There is always going to be a wide range of views on a 19-member committee, with 12 voting members at any one time, including a mix of Fed governors and presidents of the 11 regional Fed banks.

Broadly speaking, the current division between the "doves" and the "hawks" appears loosely to have governors on one side and regional bank presidents on the other. Both sides contain centrists, but the governors are leaning in favor of easier policy, with the regional Fed presidents more apt to be cautious about further rate cuts.

Since the Fed's meeting last Wednesday, concerns about cutting rates have been voiced by Dallas Fed President Lorie Logan, Kansas City Fed President Jeffrey Schmid, Cleveland Fed President Beth Hammack and Chicago Fed President Austan Goolsbee.

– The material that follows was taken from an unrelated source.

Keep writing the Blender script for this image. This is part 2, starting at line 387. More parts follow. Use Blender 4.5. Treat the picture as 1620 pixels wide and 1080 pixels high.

Meanwhile, Governors Miran, Christopher Waller, and Michelle Bowman have publicly supported the decision to cut last week and backed further easing. Waller and Bowman are on Treasury Secretary Scott Bessent's short list to replace Powell, whose term as Chair ends in May.

Thomson ReutersFed 'hawks vs doves' history - JP Morgan

'ROWDY AND DISORDERLY'

Powell's leadership and ability to pull together a consensus in this climate will be severely tested, as recent policy meetings attest. Governors Waller and Bowman dissented in favor of a rate cut in July, and then there was the historic two-way dissent last month.

It's true that non-voting regional Fed presidents are flexing their muscles, but it remains to be seen how effective that will ultimately be. As Tim Duy, chief U.S. economist at SGH Macro Advisors, points out, "the power flows from the Board".

"It's more difficult for Powell to create a consensus in this space," Duy says, adding that Powell has done a "great job" in doing just that over the years of his chairmanship.

If this policy polarization intensifies, many investors operating today will be in unfamiliar territory, having grown accustomed to well-telegraphed, consensus-driven Fed policy.

James Egelhof, chief U.S. economist at BNP Paribas, argues that the "very high level of consensus" investors are used to might prove "elusive" in the months ahead.

Egelhof still expects the Fed to deliver further rate cuts, including in December, but he also thinks we could see a "rowdy and disorderly" process leading to a "bumpier and more unpredictable" path than investors typically face.

"Polarization leads to uncertainty," he says.

Of course, greater policy uncertainty tends to fuel market volatility and increased risk aversion, which, in theory, should be reflected in rising risk premiums or widening spreads. That hasn't happened yet.

But if the emerging splits on the FOMC continue to widen, we could see just that. Don't say you weren't warned.